Physics IA on how surface area affects the drag of a car

[shadopanda]

For my IA this year, I was given the topic of exploring surface area and drag. The assessment requires me to produce a graph with a meaningful gradient. I am using the drag equation to formulate my graph (where Fd = 1/2 p u^2 Cd A) and when I plot drag force against area I get the gradient as (2 Cd/ pu^2).

My question is if this gradient is useful? Surely the graph implies the the drag coefficient is a constant, but surface area is changing.

Any improvements and/or changes to my possible graph would be much appreciated.

[kw0573]

I am not supposed to exactly provide the answers to an independent IA but hope I can be of some assistance.

Even without theoretical data that you can compare your results to, a linear dependency could be justified as either correct and incorrect, depending on your evaluation of the experimental set up and theory. Consider the following

• Number of data points. Are you using enough data points to get data from multiple magnitudes?
• Accuracy and precision in measurements of of Fd and A. How big are the uncertainties? Can conclusions from your experiment be conclusive?
• Validity of the model. Wikipedia says that Cd depend on the Reynold's number (Re), then proceeded to say that Re depend on the sqrt of the surface area. While this is dimensionally sound, sqrt (A) is usually substituted by the hydraulic diameter, and the two may or may not be the same. Suppose they are same or close enough, are you exploring a wide range of Re? How strong is the dependency on the Re? (I should add that Reynold's number cannot be compared across different geometries. For example Re of 1000 of sphere flowing in water is different from Re of 1000 of water flowing in a pipe.)
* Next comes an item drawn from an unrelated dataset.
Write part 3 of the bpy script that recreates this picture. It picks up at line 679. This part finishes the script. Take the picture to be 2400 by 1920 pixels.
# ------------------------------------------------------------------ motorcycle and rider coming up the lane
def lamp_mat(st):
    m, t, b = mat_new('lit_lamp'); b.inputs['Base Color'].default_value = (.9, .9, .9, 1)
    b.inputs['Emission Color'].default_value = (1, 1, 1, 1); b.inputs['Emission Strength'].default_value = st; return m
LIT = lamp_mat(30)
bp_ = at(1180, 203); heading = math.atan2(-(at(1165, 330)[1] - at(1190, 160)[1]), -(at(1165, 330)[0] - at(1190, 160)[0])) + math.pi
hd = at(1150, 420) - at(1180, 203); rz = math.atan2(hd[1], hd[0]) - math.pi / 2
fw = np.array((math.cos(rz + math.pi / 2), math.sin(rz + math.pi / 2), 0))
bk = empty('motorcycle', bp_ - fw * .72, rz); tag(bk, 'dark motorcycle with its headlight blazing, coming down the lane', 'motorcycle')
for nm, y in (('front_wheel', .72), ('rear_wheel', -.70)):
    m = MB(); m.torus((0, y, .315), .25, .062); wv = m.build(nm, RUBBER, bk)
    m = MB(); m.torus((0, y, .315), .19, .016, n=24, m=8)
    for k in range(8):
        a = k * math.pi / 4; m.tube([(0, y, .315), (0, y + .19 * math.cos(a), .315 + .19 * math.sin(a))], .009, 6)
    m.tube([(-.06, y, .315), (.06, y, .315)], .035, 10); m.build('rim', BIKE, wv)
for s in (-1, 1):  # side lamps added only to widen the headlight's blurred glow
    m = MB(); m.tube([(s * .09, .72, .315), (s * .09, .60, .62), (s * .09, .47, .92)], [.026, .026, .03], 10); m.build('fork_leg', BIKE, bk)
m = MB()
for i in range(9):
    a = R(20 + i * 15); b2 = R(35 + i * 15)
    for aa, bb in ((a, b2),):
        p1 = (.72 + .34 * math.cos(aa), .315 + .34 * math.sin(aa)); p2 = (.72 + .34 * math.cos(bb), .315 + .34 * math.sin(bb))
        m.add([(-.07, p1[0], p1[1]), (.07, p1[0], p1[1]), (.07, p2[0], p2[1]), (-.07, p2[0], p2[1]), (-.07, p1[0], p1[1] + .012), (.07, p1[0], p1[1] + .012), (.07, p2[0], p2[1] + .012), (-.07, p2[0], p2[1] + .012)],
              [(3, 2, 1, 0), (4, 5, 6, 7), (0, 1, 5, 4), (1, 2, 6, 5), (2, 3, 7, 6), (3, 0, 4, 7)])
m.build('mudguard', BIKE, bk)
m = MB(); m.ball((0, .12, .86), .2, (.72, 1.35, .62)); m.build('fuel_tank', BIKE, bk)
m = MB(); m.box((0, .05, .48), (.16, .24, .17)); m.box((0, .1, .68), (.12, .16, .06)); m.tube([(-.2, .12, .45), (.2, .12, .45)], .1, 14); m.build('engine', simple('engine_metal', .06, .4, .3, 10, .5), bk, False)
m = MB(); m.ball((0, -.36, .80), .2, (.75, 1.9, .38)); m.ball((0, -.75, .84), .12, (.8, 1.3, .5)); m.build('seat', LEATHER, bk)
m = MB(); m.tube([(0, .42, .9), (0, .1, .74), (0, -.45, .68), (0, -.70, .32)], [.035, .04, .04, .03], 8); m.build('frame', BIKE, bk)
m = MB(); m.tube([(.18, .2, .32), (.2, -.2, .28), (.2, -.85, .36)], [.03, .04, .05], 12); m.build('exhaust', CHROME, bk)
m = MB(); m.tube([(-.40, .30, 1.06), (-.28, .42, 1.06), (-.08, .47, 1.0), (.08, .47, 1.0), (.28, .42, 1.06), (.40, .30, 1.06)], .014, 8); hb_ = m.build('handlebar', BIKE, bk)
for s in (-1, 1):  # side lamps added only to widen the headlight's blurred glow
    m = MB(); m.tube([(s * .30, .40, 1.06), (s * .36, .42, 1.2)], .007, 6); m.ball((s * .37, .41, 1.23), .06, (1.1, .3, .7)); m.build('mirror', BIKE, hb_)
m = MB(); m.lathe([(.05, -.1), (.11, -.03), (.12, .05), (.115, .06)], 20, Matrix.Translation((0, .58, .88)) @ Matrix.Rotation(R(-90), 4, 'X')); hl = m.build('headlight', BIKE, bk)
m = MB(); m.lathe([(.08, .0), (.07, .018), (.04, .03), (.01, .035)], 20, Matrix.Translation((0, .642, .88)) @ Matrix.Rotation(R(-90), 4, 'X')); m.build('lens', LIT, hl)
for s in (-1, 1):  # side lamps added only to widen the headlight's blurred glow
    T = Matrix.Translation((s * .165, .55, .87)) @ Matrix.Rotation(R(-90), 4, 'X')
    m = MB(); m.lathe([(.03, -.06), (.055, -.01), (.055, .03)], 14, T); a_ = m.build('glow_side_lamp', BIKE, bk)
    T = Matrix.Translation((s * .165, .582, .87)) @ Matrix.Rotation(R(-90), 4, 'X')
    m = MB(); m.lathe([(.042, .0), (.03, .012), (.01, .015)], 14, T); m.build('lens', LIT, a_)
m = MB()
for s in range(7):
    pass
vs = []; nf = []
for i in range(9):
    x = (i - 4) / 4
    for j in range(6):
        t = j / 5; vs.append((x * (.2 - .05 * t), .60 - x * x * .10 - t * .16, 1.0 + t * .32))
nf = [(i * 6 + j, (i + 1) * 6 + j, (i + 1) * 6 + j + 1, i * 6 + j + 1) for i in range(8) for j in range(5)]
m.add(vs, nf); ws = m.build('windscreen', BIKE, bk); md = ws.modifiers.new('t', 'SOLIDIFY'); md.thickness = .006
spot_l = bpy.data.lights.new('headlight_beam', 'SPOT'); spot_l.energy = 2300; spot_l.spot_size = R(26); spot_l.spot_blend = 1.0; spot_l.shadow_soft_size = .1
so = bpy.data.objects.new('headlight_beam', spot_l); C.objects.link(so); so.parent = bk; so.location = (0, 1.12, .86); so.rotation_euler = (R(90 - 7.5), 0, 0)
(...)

I think you are doing the experiment correctly but you should evaluate the above and additional factors to determine just how convincing are the results. 

[shadopanda]

I understand what you are saying, but I mainly need help on the graph only. The experiement and values measured are fine, but I do not understand what the gradient of my graph would give me, as drag coefficient would increase as surface area increases, but the graph gradient would imply that the coefficient is a constant (as the gradient is constant). My teacher said that the gradient needed to mean something but surely have the drag coefficient as the gradient would not work?

[kw0573]

You don't need to have Cd as slope but you should use slope to determine value of Cd. Then use what I said in previous reply justify whether what you have found is valid or not.

[shadopanda]

What do you mean by using the slope to determine the value of Cd? I don't see the difference that has to the slope being Cd. Do you mean that the gradient of my surface area to drag force graph would show how the drag increases per unit area, and then (similar to a working voltage) I would pick out a certain point on the slope to figure out a specific Cd?

[kw0573]

The slope should be some expression of Cd. Then you know the slope from linear regression/line fitting, you can solve for Cd. I thought that's what you have done. You cannot just say it's supposed to be 1/2 Cd but you got 2 Cd. The point of fitting to a line is not to compare between 1/2 and 2 but to find out value of some constant.

[shadopanda]

What I have done is made the slope equal to 1/2 p u² Cd, and yes I can solve that for Cd, but my question is that surely that isn't the correct value for Cd, as it changes with surface area and is not the same for every size of car?

 

[kw0573]

If I am not giving the answer you are looking for, maybe you should ask someone else?

1. Usually the slope is not manipulated to a specific value.

2. Since you are finding a constant Cd for all the experimental conditions, it is up to you to justify whether you believe that to be valid or not. This breaks down to whether you believe more in the theory or in your data. 

[shadopanda]

If the slope is not manipulated to a specific value, then what would be the significance of it in terms of my investigation? If I did have the slope equal to a constant Cd, would it be wrong to say in my conclusion and evaluation that it is likely the value is incorrect, due to the surface area changing?

If we were to just ignore Cd althogether, would there be a way for my to answer the question of how surface area affects drag using a graph?

[kw0573]

Ok. Ignore #1 in previous point. Basically you are asking about what to graph, I am saying your plot is fine, but you should justify or refute what the plot shows. 

You should provide detailed and rigorous justification as to why you believe the constant (surface area-independent) value of Cd is valid or not valid. "The value is incorrect, due to the surface area changing" is an extremely insufficient answer. It is quite possible that sufficient evidence can be provided for both why data is right and why data is wrong. Examiners will not penalize you for a well-justified response even if they evaluate the data differently. 

Finally, a side note:

10 hours ago, shadopanda said:

Do you mean that the gradient of my surface area to drag force graph would show how the drag increases per unit area, and then (similar to a working voltage) I would pick out a certain point on the slope to figure out a specific Cd?

I found this from November 2010 SL Paper 2, which may be what you were referring to. Here instead of slope you would pick individual points and find resistance. However this smoothed curve has no zero-offset error but your line of best fit would very likely have a non-zero y-intercept. Curves with zero-offset error cannot be forced through the origin.

[shadopanda]

Thank you for your feedback, I'll act on your last point in my write up.